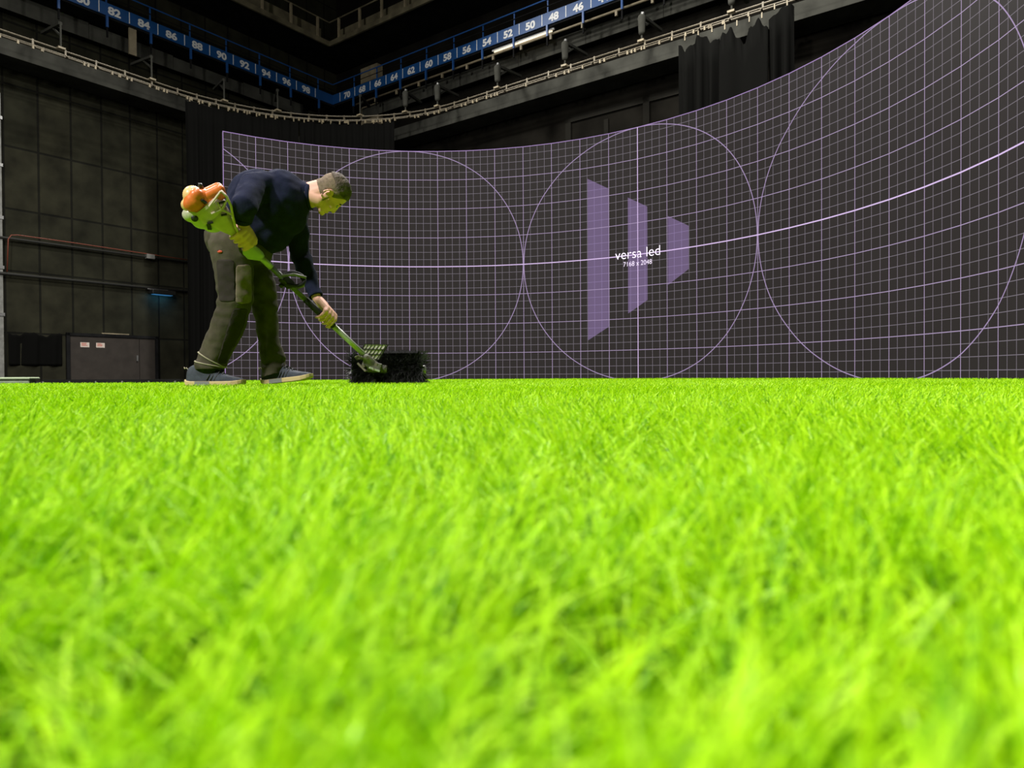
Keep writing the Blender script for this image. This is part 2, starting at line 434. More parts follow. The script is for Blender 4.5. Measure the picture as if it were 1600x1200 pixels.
# ------------------------------------------------------------------ galleries
def gallery_side(side):
    """side 'L': along v at u = 0 ; side 'R': along u at v = 0"""
    if side == 'L':
        def P(s, o, z): return Vector((o, -s, z))       # s distance from the corner, o offset out of the wall line
    else:
        def P(s, o, z): return Vector((s, -o, z))
    return P
LEN = {'L': 26, 'R': 26}
def pbox(mb, P, s0, s1, o0, o1, z0, z1):
    a = P(s0, o0, z0); b = P(s1, o1, z1)
    mb.box((min(a.x, b.x), min(a.y, b.y), z0), (max(a.x, b.x), max(a.y, b.y), z1)); return mb
for side in 'LR':
    P = gallery_side(side); LN = LEN[side]
    word = 'left' if side == 'L' else 'right'
    root = thing('numbered_gallery', 'blue %s-hand gallery edge with white numbers %s and a handrail' % (word, '80 to 98' if side == 'L' else '70 to 46'), 'gallery', RW(*P(8, 0, 14.8)), RZ, 'numbered blue galleries meeting in the corner')
    s_in = 0.0
    fas = pbox(MB(ROOM), P, s_in, LN, -.06, 0, 14.87, 15.38).build('fascia', M['blue'], root)
    pbox(MB(ROOM), P, -1.5 if side == 'L' else 0, LN, -1.5, -.07, 14.8, 14.9).build('walkway_deck', M['black'], root)
    MB(ROOM).tube([P(0, -.03, 15.96), P(LN, -.03, 15.96)], .03, 8).build('handrail', M['bluedk'], root)
    MB(ROOM).tube([P(0, -.03, 15.67), P(LN, -.03, 15.67)], .018, 8).build('middle_rail', M['black'], root)
    i = 0; s = .9 if side == 'L' else 1.65
    while s < LN:
        pbox(MB(ROOM), P, s - .025, s + .025, -.11, -.06, 15.3, 15.96).build('post', M['bluedk'], root)
        pbox(MB(ROOM), P, s - .04, s + .04, -.06, .02, 14.4, 14.87).build('drop_post', M['bluedk'], root)
        pbox(MB(ROOM), P, s - .03, s + .03, -.05, .01, 14.0, 14.4).build('strap', M['black'], root)
        s += 1.75
    base = 1.15 if side == 'L' else .6
    for k in range(15):
        sv = base + 1.1735 * k if side == 'L' else .6 + 1.1865 * k
        if sv > LN - 1.3: break
        pbox(MB(ROOM), P, sv - .018, sv + .018, 0, .008, 14.9, 15.36).build('divider', M['white'], root)
        num = (98 - 2 * k) if side == 'L' else (70 - 2 * k)
        sc = sv + 1.18 / 2
        me = text_mesh(str(num), width=.5, height=.31, off=.045)
        v = np.empty(len(me.vertices)*3); me.vertices.foreach_get('co', v); v = v.reshape(-1, 3)
        out = []
        for p in v:
            q = P(sc - p[0], .012, 14.965 + p[1]) if side == 'L' else P(sc + p[0], .012, 14.965 + p[1])
            out.append(wm(root).inverted() @ (ROOM @ q))
        me.vertices.foreach_set('co', np.array([tuple(q) for q in out]).ravel()); me.update()
        me.materials.append(M['white'])
        t = bpy.data.objects.new('number', me); C.objects.link(t); t.parent = root
    # solid beam of the lower gallery
    b = pbox(MB(ROOM), P, -1.2 if side == 'L' else -.3, LN + 8, -1.5, -.3, 12.08, 12.68)
    o = b.build('lower_gallery_beam', M['dark']); tag(o, 'dark grey lower beam along the %s wall behind the curtain track' % word, 'beam', 'dark beams around the studio walls')
    # board hanging under the blue gallery
    o = thing('border_board', 'dark board strip hanging below the numbered blue gallery on the %s' % word, 'board', RW(*P(12, -1, 14.1)), RZ, 'dark boards below the numbered gallery')
    s = 1.2
    while s < LN:
        pbox(MB(ROOM), P, s, min(LN, s + 3.48), -1.06, -1, 14.1, 14.72 + rnd.uniform(-.05, .05)).build('board', M['dark'], o)
        s += 3.5
    # upper walkway
    o = thing('upper_walkway', 'olive lit upper walkway edge on the %s, meeting its twin above the corner' % word, 'walkway', RW(*P(8, .9, 17.6)), RZ, 'upper walkways above the corner')
    UL = 16
    pbox(MB(ROOM), P, .9, UL, .9, 1.0, 17.35, 17.6).build('edge_beam', M['olive'], o)
    pbox(MB(ROOM), P, -1.4 if side == 'L' else .9, UL, -1.5, .89, 17.4, 17.5).build('walkway_deck', M['black'], o)
    pbox(MB(ROOM), P, .95, UL, .2, .26, 17.6, 18.5).build('toe_board', M['olive'], o)
    MB(ROOM).tube([P(.95, .95, 18.6), P(UL, .95, 18.6)], .035, 8).build('handrail', M['olive'], o)
    for s in (1.7, 3.3, 4.9, 6.5, 8.5, 10.5):
        pbox(MB(ROOM), P, s - .05, s + .05, .9, 1.0, 17.6, 18.6).build('post', M['beige'], o)
# lit batten pipe behind the right gallery
P = gallery_side('R')
o = thing('lighting_bar', 'long cream bar with clamps running below the right blue gallery', 'bar', RW(*P(12, -.8, 14.8)), RZ)
MB(ROOM).tube([P(1.5, -.3, 14.60), P(26, -.3, 14.60)], .05, 8).build('bar', M['beige'], o, smooth=True)
for i in range(14):
    s = 3 + i * 1.55
    pbox(MB(ROOM), P, s, s + .10, -.34, -.26, 14.38, 14.57).build('clamp', M['beige'], o)
o = thing('tube_light', 'glowing warm tube light under the blue numbers 50 and 52', 'lamp', RW(*P(12, -.6, 14.8)), RZ)
MB(ROOM).tube([P(10.9, -.25, 14.68), P(14.0, -.25, 14.68)], .03, 8).build('tube', mat('lit_tube', (1, .9, .7), .4, emit=(1, .82, .58), estr=1.1), o, smooth=True)
pbox(MB(ROOM), P, 10.8, 14.1, -.29, -.21, 14.72, 14.79).build('batten', M['white'], o)
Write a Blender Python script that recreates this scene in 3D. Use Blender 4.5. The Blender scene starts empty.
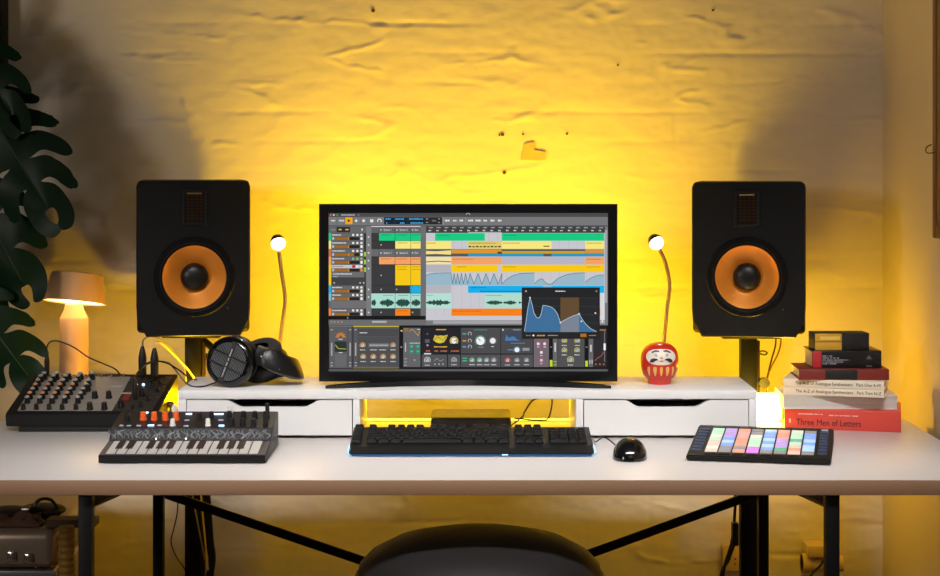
★ ★ ★ ★ ★
BRIEF →
Print out the lines exactly, skipping any picture.

OUTPUT →
Keep writing the Blender script for this image. This is part 2, starting at line 434. More parts follow. The script is for Blender 4.5. Measure the picture as if it were 1600x1200 pixels.
# ------------------------------------------------------------------ galleries
def gallery_side(side):
    """side 'L': along v at u = 0 ; side 'R': along u at v = 0"""
    if side == 'L':
        def P(s, o, z): return Vector((o, -s, z))       # s distance from the corner, o offset out of the wall line
    else:
        def P(s, o, z): return Vector((s, -o, z))
    return P
LEN = {'L': 26, 'R': 26}
def pbox(mb, P, s0, s1, o0, o1, z0, z1):
    a = P(s0, o0, z0); b = P(s1, o1, z1)
    mb.box((min(a.x, b.x), min(a.y, b.y), z0), (max(a.x, b.x), max(a.y, b.y), z1)); return mb
for side in 'LR':
    P = gallery_side(side); LN = LEN[side]
    word = 'left' if side == 'L' else 'right'
    root = thing('numbered_gallery', 'blue %s-hand gallery edge with white numbers %s and a handrail' % (word, '80 to 98' if side == 'L' else '70 to 46'), 'gallery', RW(*P(8, 0, 14.8)), RZ, 'numbered blue galleries meeting in the corner')
    s_in = 0.0
    fas = pbox(MB(ROOM), P, s_in, LN, -.06, 0, 14.87, 15.38).build('fascia', M['blue'], root)
    pbox(MB(ROOM), P, -1.5 if side == 'L' else 0, LN, -1.5, -.07, 14.8, 14.9).build('walkway_deck', M['black'], root)
    MB(ROOM).tube([P(0, -.03, 15.96), P(LN, -.03, 15.96)], .03, 8).build('handrail', M['bluedk'], root)
    MB(ROOM).tube([P(0, -.03, 15.67), P(LN, -.03, 15.67)], .018, 8).build('middle_rail', M['black'], root)
    i = 0; s = .9 if side == 'L' else 1.65
    while s < LN:
        pbox(MB(ROOM), P, s - .025, s + .025, -.11, -.06, 15.3, 15.96).build('post', M['bluedk'], root)
        pbox(MB(ROOM), P, s - .04, s + .04, -.06, .02, 14.4, 14.87).build('drop_post', M['bluedk'], root)
        pbox(MB(ROOM), P, s - .03, s + .03, -.05, .01, 14.0, 14.4).build('strap', M['black'], root)
        s += 1.75
    base = 1.15 if side == 'L' else .6
    for k in range(15):
        sv = base + 1.1735 * k if side == 'L' else .6 + 1.1865 * k
        if sv > LN - 1.3: break
        pbox(MB(ROOM), P, sv - .018, sv + .018, 0, .008, 14.9, 15.36).build('divider', M['white'], root)
        num = (98 - 2 * k) if side == 'L' else (70 - 2 * k)
        sc = sv + 1.18 / 2
        me = text_mesh(str(num), width=.5, height=.31, off=.045)
        v = np.empty(len(me.vertices)*3); me.vertices.foreach_get('co', v); v = v.reshape(-1, 3)
        out = []
        for p in v:
            q = P(sc - p[0], .012, 14.965 + p[1]) if side == 'L' else P(sc + p[0], .012, 14.965 + p[1])
            out.append(wm(root).inverted() @ (ROOM @ q))
        me.vertices.foreach_set('co', np.array([tuple(q) for q in out]).ravel()); me.update()
        me.materials.append(M['white'])
        t = bpy.data.objects.new('number', me); C.objects.link(t); t.parent = root
    # solid beam of the lower gallery
    b = pbox(MB(ROOM), P, -1.2 if side == 'L' else -.3, LN + 8, -1.5, -.3, 12.08, 12.68)
    o = b.build('lower_gallery_beam', M['dark']); tag(o, 'dark grey lower beam along the %s wall behind the curtain track' % word, 'beam', 'dark beams around the studio walls')
    # board hanging under the blue gallery
    o = thing('border_board', 'dark board strip hanging below the numbered blue gallery on the %s' % word, 'board', RW(*P(12, -1, 14.1)), RZ, 'dark boards below the numbered gallery')
    s = 1.2
    while s < LN:
        pbox(MB(ROOM), P, s, min(LN, s + 3.48), -1.06, -1, 14.1, 14.72 + rnd.uniform(-.05, .05)).build('board', M['dark'], o)
        s += 3.5
    # upper walkway
    o = thing('upper_walkway', 'olive lit upper walkway edge on the %s, meeting its twin above the corner' % word, 'walkway', RW(*P(8, .9, 17.6)), RZ, 'upper walkways above the corner')
    UL = 16
    pbox(MB(ROOM), P, .9, UL, .9, 1.0, 17.35, 17.6).build('edge_beam', M['olive'], o)
    pbox(MB(ROOM), P, -1.4 if side == 'L' else .9, UL, -1.5, .89, 17.4, 17.5).build('walkway_deck', M['black'], o)
    pbox(MB(ROOM), P, .95, UL, .2, .26, 17.6, 18.5).build('toe_board', M['olive'], o)
    MB(ROOM).tube([P(.95, .95, 18.6), P(UL, .95, 18.6)], .035, 8).build('handrail', M['olive'], o)
    for s in (1.7, 3.3, 4.9, 6.5, 8.5, 10.5):
        pbox(MB(ROOM), P, s - .05, s + .05, .9, 1.0, 17.6, 18.6).build('post', M['beige'], o)
# lit batten pipe behind the right gallery
P = gallery_side('R')
o = thing('lighting_bar', 'long cream bar with clamps running below the right blue gallery', 'bar', RW(*P(12, -.8, 14.8)), RZ)
MB(ROOM).tube([P(1.5, -.3, 14.60), P(26, -.3, 14.60)], .05, 8).build('bar', M['beige'], o, smooth=True)
for i in range(14):
    s = 3 + i * 1.55
    pbox(MB(ROOM), P, s, s + .10, -.34, -.26, 14.38, 14.57).build('clamp', M['beige'], o)
o = thing('tube_light', 'glowing warm tube light under the blue numbers 50 and 52', 'lamp', RW(*P(12, -.6, 14.8)), RZ)
MB(ROOM).tube([P(10.9, -.25, 14.68), P(14.0, -.25, 14.68)], .03, 8).build('tube', mat('lit_tube', (1, .9, .7), .4, emit=(1, .82, .58), estr=1.1), o, smooth=True)
pbox(MB(ROOM), P, 10.8, 14.1, -.29, -.21, 14.72, 14.79).build('batten', M['white'], o)
Write a Blender Python script that recreates this scene in 3D. Use Blender 4.5. The Blender scene starts empty.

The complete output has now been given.